Por su parte, SZA sonó igual de convincente, con una guitarra acústica abriendo Nobodys Gets Me y la calidez general de un repertorio típico de rhythm and blues, formado por baladas con pulsión rítmica nacidas para mecer. Pura sensualidad atenuando sin disolver el verbo y el ritmo de Kendrick, capaz de asaetear con rimas los arpegios de teclado de Reincarnated o de poner en danza, haciendo moshing, que es como ahora se llama al pogo, al público en m.A.A.d city. Le siguió Alright, una banda sonora del Black Live Matters, y aquello fue un glorioso sindiós.

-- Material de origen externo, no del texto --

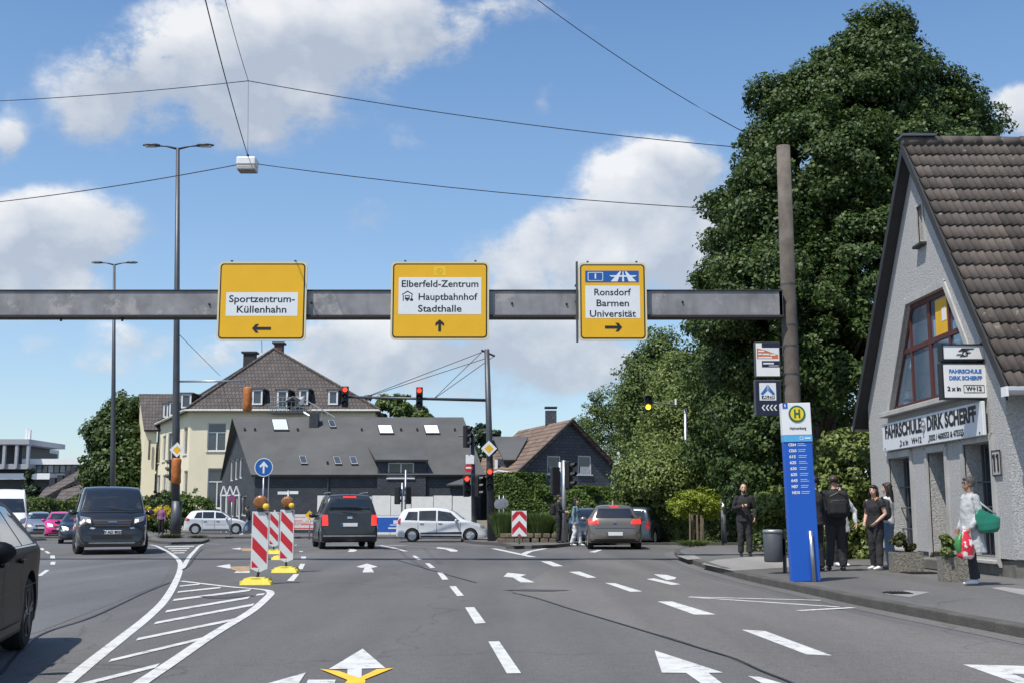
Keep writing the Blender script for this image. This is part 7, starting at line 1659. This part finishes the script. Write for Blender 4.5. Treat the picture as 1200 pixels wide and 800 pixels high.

Capítulo aparte merecen las pantallas y los visuales, más monocromáticos y callejeros con Kendrick y más coloristas y campestres con SZA. La incrustación de la imagen real de escena con la imagen previamente editada, los recursos y efectos empleados, la multiplicación de la misma imagen en una diferente distribución de las pantallas usada en Not Like Us para enfatizar en sentido coral de la crítica a la industria discográfica, la elegancia en la distribución de los colores y formas, el uso a destajo y durante todo el concierto de efectos pirotécnicos y llamaradas acompasados al ritmo, la utilización de plataformas elevadas para que, en otro de los momentos de la noche, las estrellas cantasen juntos pero separados en extremos opuestos de escena All The Stars, complementados por las linternas de los móviles, fueron muestra de una planificación milimétrica que realzaba las coreografías. Y todo ello sin que el concierto se antojase rígido o antinatural. Y todo ello con oscuridad solo a partir del cuarto acto, con SZA licuando al estadio con una balada como Blind, penumbra para una relación ya muerta.

Si a priori podían dar un poco de reparo, por posible empacho, dos horas y media de música entre dos artistas, la noche se pasó a la velocidad de las vacaciones. ¿Ya se acaba?, se podía pensar tras la segunda parte de tv off. Se acabó, sí, un poco más tarde, pero en la memoria queda el espectáculo más completo de los tres que Kendrick ha ofrecido en Barcelona, y el del Primavera del 23 no fue moco de pavo, complementado para mayor gloria de la música negra por una SZA que lejos de desmerecer la noche la abrió a otras texturas y ambientaciones con base en las baladas. Un concierto simplemente colosal, botón de muestra de la música contemporánea ejecutado por artistas en momentos álgidos de sus carreras. SZA acabó firmando lo que le tiraban al escenario, arrodillada, y junto a Kendrick desaparecieron en el interior del coche, un Buick GNX de 1987, que también abrió la noche y que representa aspiraciones, pasado y presente de un artista y de su música.